The triumphal resurrection when the tomb was found to be opened and Christ was witnessed walking in the garden and the last time he showed himself to his disciples before ascending into heaven are all deeply moving parts of the life that Christianity celebrates.
Easter Sunday service saw a transformation of the Church. The restoration of the altar to its glory with celebratory golden cloth and branches of candles to illustrate the light of life and a profusion of flowers throughout the church. At this service the offertory boxes representing our acknowledgment of our sins and our sacrifices over the Lenten period, were presented as an apology and a declaration that we should try to do better in future.
The message from those Easter films is enduringly moving. But more moving still is the sense of awe that one receives when attending the services that bring Christ’s life and teachings so graphically to our attention. Nowhere in the teachings of Christ does any message appear that we should cause harm to any of our fellow men. Forgiveness is always the primary theme. After all, the real message of Easter is, that Christ gave up his own life upon that cross in order that the sins of mankind should be forgiven.
My Mother was able to recite in full The Sicilian’s Tale by Longfellow (I learned it too in my turn). It deals with a vain and arrogant King who thought he was invincible and upon hearing the Magnificat whilst in church for evensong one day, declared that no one could push him from his throne. What follows is the account of his humbling by an angel who took his place and caused him to become the court jester.

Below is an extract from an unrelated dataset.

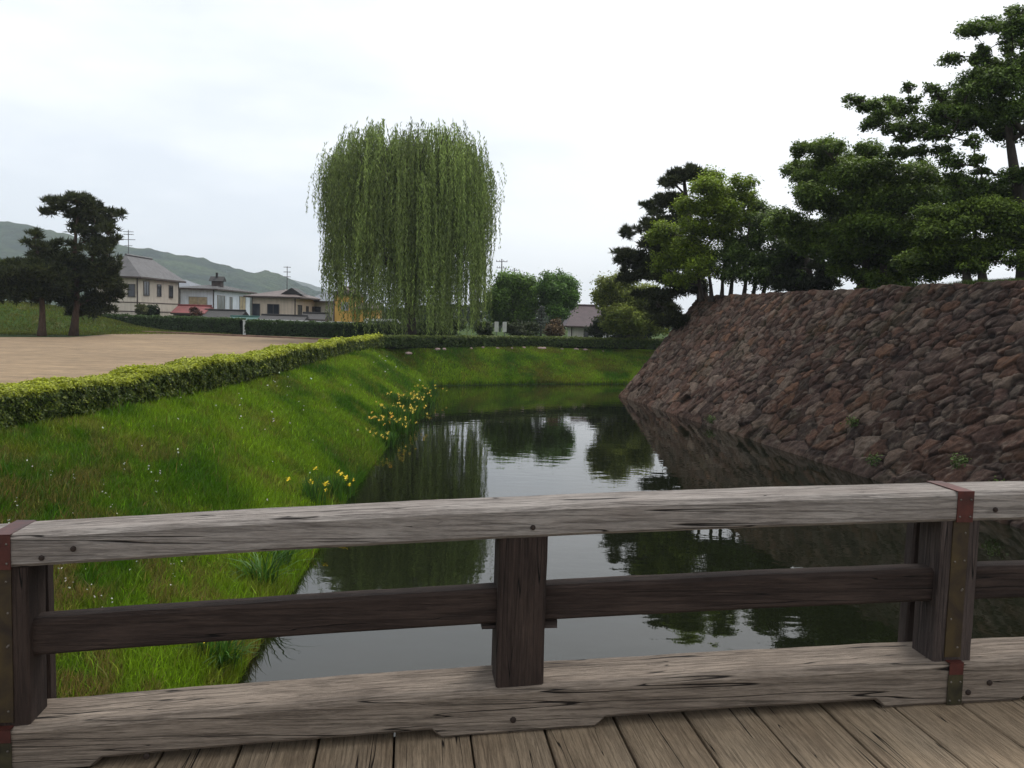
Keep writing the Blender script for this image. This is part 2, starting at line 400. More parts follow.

On a visit to Rome during Holy Week, he finally receives his epiphany:
“In solemn state the Holy Week went by and Easter Sunday gleamed upon the sky
The presence of the angel with its light, before the sun rose made the city bright
And with new fervour filled the hearts of men who felt that Christ indeed had risen again
Even the jester on his bed of straw, with solemn eyes the unwonted splendour saw
And kneeling humbly on his chamber floor he heard the rushing garments of the Lord
Sweep through the silent air ascending heavenward.”
It makes it so particularly hard to bear that these modern and unthinking times have meant that an “alien religion” has been able to rise to such prominence and supplant the Christian faith that has been our guiding light for centuries. Not only has it been able to achieve prominence, but it has done so with the, seeming, approval of those whose responsibility it has formerly been, to assure the retention and freedom of worship of the Christian faith. Once our Church leaders and especially the Archbishops of Canterbury, would have been strong in their refusal to allow the faith that has guided the people of Britain for so long, to be so easily displaced. Yet displaced it has been.
Even the King, whose coronation Oath should have been to defend the faith, appears to have sidelined Christ in order to embrace the religion that, were it given the chance, will cause Christianity to be obliterated in this land. Other religions have managed to exist here side by side with Christianity. Sikhs, Hindus, Buddhists all coexist quite easily without overtly interfering with Christianity. It seems that Islam is unable to do the same and is actively seeking to impose its rule here to the exclusion of all others. If it succeeds, the Christmas and Easter representations of the Christian religion, along with the practice of Christianity itself, will be lost forever.